Через некоторое время он спохватился, что меня не включили в очередь на ателье. И мы снова пошли записываться. Я попал в список скульпторов, ожидавших мастерских, который был короче, чем лист живописцев. Меня предупредили, что ждать надо будет долго. «Сколько?» – «Года два». Я вспомнил Семенова-Амурского, который ждал тридцать лет и получил в конце концов комнату-пенал, где до него уборщицы хранили ведра. На самом деле ждать мне пришлось лишь восемь месяцев.

Где я жил? Сразу по приезде Толстовский фонд устроил меня в маленький отель у площади Клиши под громким названием «Avenir» («Будущее»). Спустя месяц жизни в отеле я снял комнату на улице дю Бак, крошечную, но в центре города, недалеко от Сены, от Лувра, от квартала Сен-Жермен.

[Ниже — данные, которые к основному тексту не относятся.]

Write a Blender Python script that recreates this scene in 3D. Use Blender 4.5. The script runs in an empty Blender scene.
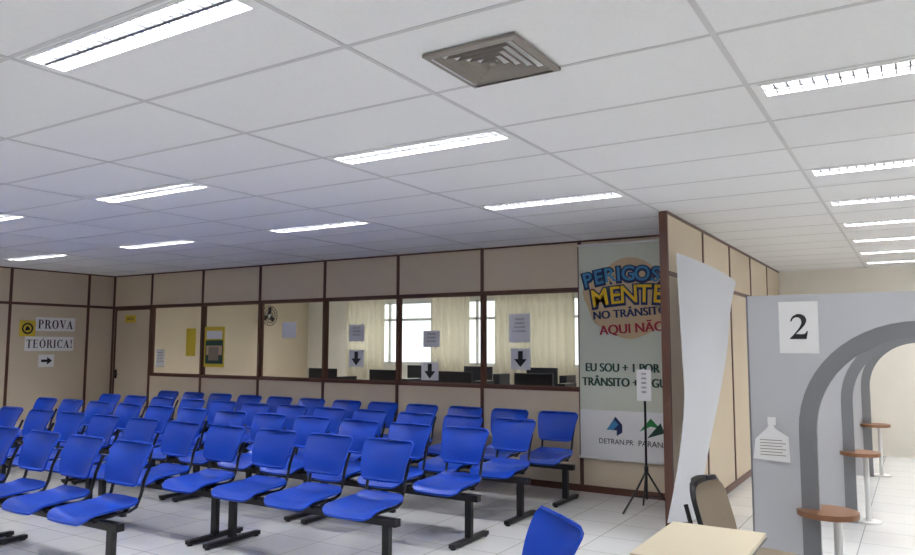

Каждый старый дом в Париже имеет такие комнаты под крышей, называемые «шамбр де бонн» – комната для прислуги. Сейчас в них живут или студенты, или совсем уж неимущие эмигранты вроде меня. В комнате есть раковина, но туалет общий у лестницы. Сидя посередине комнаты, можно дотронуться рукой почти до каждой из стен, зато в скошенном потолке есть окошко в голубое небо.

При отъезде мне удалось взять с собой несколько скульптур. На границе, где поезд стоял очень долго, в купе всунулся офицер-таможенник: «Вы декларировали скульптуры, где вы их покупали?» – «Нигде, это – мои». Он махнул рукой как на что-то неинтересное и убежал. Большую скульптуру я оставил в Цюрихе, а два рельефа довез до Парижа.

Мне хотелось выставляться, и меня направили на салон «Молодая скульптура». Салон устраивался ежегодно, в нем принимали участие несколько сот скульпторов, но надо помнить, что большая часть скульптуры была отнюдь не классическая: веники, прутики, мыло, веревки, части автомобилей и т. п. Проходил салон каждый раз в другом месте, в тот год это было здание и двор ЮНЕСКО.

Чудеса, но место моему рельефу было определено напротив известной фрески Пикассо «Ныряльщик», сделанной специально для этого здания. Цветом стены был серый туф, и мое старое желтоватое дерево на этом фоне смотрелось великолепно.